Take action now
To the Editor: According to a 2020 story from National Public Radio, in 2019 taxpayers nationwide footed a $300 million bill for settlements and court awards in lawsuits filed over cases of police use of “excessive force,” and other civil rights violations. That may not seem like much in the aggregate, but if officers of the Ukiah police department persist in acts of violence like that perpetrated against Gerardo Magdaleno on April 2, our town may wind up paying a cripplingly high proportion of 2021’s total. How can a city that can’t properly maintain its streets and roads or deal effectively with dual crises of chemical dependency and homelessness reasonably persist in exposing itself to the liabilities that attend reprehensible and idiotic policing?
I appreciate that there’s not absolute unanimity about the ethics of brutalizing and killing our fellow Americans on our streets. I understand that what looks to me—and a majority of our fellow Americans—like sadism and berserk behavior can look to police sympathizers like good, but inelegant work. Eric Nelson, accused killer Derek Chauvin’s attorney, says that police use of force isn’t always “pretty.” I suspect that disproportionate police violence will continue to seem controversial for years to come. Nevertheless the truth is that a growing movement of racially and economically diverse Americans of all ages agrees: Unjustifiable and unjust police violence must end. As a consequence of the notoriousness of a handful of mortifying events—particularly the deaths of Oscar Grant, Eric Garner, and George Floyd— consciousness of this fact has dawned on tens of millions of Americans quickly and completely. A number of hardcore dead-enders will persist in defending the most heinous police acts in the name of law and order, but their relevance is further marginalized every day. Small towns like ours don’t have years to debate a question that’s all but settled. As cellphone camera lenses have become ubiquitous and captured better and better images juries have found the pleas of victims of police violence more and more sympathetic, as demonstrated by the number and size of settlements and awards. With yet another costly legal settlement or court-decreed restitution on the horizon, the City of Ukiah needs to take immediate, sensible, and substantive steps to curb police violence that burdens our community with shame and grave monetary expenses.

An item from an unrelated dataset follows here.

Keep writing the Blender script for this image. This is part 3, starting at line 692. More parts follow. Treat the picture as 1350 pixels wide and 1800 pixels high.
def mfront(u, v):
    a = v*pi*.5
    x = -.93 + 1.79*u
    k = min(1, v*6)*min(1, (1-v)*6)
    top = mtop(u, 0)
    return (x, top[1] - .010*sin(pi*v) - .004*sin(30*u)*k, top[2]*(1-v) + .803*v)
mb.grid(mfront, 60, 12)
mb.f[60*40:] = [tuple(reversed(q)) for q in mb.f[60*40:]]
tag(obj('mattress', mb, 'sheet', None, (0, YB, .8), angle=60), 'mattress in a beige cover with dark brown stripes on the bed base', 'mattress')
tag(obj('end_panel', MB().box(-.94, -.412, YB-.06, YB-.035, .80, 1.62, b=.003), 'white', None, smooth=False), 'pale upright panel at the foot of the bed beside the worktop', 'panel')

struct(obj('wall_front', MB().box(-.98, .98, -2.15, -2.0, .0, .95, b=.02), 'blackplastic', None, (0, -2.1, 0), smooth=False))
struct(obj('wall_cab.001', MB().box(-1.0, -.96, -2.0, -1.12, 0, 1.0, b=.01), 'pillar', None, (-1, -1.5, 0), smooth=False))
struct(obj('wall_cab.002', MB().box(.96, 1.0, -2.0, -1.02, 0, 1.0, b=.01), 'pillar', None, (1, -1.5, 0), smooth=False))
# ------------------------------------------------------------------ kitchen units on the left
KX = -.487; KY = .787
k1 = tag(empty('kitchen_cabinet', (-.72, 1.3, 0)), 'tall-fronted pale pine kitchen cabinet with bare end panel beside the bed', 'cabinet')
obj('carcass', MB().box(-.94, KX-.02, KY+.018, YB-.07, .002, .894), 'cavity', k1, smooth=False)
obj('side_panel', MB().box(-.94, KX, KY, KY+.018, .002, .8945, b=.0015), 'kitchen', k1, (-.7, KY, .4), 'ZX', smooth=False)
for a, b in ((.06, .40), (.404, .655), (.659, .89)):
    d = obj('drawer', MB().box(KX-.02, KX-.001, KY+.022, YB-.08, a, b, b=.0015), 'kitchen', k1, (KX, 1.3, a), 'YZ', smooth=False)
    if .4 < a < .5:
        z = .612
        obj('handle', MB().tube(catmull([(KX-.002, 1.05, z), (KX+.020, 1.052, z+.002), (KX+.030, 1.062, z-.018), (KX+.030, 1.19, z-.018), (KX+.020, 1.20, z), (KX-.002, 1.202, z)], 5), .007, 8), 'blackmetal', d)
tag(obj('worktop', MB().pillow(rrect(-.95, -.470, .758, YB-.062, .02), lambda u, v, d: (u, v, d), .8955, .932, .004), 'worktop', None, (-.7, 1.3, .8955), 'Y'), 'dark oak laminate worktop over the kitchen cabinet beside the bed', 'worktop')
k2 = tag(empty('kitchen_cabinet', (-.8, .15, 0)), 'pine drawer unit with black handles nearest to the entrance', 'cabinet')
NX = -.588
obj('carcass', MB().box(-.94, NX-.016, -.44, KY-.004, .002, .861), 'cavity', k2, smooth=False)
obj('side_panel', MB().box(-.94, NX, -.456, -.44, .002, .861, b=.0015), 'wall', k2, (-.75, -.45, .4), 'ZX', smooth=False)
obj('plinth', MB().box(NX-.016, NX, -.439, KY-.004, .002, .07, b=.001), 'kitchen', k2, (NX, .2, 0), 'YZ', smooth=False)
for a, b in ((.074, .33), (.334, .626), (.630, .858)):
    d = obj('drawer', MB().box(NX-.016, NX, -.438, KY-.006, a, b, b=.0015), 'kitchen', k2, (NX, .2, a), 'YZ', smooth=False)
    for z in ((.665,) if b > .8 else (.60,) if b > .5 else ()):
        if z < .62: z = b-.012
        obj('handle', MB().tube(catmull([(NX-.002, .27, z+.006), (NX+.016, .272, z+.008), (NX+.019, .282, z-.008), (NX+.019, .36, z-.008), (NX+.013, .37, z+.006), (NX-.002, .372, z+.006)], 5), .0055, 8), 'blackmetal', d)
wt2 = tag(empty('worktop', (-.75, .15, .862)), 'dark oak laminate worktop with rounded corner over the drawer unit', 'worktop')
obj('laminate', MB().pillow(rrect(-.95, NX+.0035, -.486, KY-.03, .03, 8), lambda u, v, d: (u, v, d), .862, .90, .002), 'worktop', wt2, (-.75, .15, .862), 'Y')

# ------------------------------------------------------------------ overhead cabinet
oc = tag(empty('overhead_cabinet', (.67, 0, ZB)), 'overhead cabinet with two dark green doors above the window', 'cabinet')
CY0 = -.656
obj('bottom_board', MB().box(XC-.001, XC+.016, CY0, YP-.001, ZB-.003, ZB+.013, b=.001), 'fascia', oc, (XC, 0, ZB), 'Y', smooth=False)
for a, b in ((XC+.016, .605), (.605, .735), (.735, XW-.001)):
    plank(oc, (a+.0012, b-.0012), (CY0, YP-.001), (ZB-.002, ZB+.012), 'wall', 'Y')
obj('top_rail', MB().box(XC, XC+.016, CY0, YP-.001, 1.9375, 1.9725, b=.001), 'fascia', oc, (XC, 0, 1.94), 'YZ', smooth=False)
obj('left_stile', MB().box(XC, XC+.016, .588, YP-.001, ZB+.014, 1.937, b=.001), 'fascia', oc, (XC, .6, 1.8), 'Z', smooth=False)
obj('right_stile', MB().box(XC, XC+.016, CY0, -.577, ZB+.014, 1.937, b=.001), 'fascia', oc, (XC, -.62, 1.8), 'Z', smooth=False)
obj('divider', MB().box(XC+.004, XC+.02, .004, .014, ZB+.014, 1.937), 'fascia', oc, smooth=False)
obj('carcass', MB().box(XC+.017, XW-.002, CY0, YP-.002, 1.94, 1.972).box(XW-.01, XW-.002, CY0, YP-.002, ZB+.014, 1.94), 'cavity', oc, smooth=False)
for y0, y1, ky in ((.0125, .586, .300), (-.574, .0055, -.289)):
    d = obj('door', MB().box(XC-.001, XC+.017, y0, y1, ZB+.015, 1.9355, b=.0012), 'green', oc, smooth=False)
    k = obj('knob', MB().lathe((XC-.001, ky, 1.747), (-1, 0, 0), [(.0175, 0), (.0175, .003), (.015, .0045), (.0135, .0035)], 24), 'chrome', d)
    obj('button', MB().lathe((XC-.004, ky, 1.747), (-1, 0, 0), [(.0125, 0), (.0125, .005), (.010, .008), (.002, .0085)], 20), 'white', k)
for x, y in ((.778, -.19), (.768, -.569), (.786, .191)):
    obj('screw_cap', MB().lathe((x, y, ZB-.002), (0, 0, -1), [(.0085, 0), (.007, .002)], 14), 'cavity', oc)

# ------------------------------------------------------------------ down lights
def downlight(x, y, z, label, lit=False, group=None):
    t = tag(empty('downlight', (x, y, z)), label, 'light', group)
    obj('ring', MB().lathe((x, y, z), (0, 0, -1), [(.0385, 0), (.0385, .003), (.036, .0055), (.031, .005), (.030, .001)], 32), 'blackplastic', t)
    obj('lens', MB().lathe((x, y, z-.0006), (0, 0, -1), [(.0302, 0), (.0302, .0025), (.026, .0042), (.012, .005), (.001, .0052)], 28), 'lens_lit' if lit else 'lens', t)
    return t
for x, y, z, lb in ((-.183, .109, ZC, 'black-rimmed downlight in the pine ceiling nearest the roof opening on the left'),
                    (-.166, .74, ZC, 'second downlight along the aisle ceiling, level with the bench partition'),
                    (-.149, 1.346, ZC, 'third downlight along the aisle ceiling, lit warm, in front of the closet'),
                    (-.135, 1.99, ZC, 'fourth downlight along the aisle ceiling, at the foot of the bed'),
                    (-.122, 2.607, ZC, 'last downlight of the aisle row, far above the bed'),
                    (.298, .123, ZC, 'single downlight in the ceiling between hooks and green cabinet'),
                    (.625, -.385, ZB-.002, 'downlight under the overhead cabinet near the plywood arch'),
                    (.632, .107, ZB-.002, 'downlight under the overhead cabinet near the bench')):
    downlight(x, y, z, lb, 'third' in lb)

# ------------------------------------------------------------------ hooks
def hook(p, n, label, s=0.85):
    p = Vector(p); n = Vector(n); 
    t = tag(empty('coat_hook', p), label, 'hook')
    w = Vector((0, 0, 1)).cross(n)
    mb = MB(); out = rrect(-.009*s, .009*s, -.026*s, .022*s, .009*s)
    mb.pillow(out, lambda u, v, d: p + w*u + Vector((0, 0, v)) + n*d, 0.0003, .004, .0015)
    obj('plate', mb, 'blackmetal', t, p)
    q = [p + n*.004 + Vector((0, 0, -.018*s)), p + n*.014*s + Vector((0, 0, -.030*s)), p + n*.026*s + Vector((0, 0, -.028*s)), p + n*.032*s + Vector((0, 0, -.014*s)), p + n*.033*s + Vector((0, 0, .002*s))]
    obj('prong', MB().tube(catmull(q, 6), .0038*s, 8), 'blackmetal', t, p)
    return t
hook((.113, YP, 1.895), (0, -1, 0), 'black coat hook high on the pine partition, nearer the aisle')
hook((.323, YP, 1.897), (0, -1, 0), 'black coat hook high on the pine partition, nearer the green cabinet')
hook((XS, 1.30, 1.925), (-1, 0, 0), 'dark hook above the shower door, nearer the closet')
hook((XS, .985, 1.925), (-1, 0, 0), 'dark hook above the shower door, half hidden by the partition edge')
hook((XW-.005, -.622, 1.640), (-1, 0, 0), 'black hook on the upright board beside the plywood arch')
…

It’s too late to undo the harm that police have done to Gerardo Magdaleno, and the consequent harm they’ve done to the character and reputation of our community and to the budget of our city. There’s an opportunity, though, for city officials to take decisive action to reduce the probability of such a shameful act in days to come. I am urging Chief Justin Wyatt to follow the example of Minneapolis police Chief Medaria Arradondo. Within days of the death of George Floyd at the hands of officers of his department, Arradondo fired the men responsible. All the officers, of course, had recourse to their union for appealing any decision that they viewed as unfair. The police involved in the brutal gang attack on Mr. Magdaleno will enjoy the same recourse if Chief Wyatt does what’s right and expresses our community’s abhorrence of their depravity by dismissing them. Let Chief Wyatt set an example in this case: Ukiah won’t shield gang violence with police badges. And we don’t want to pick up the tab for it.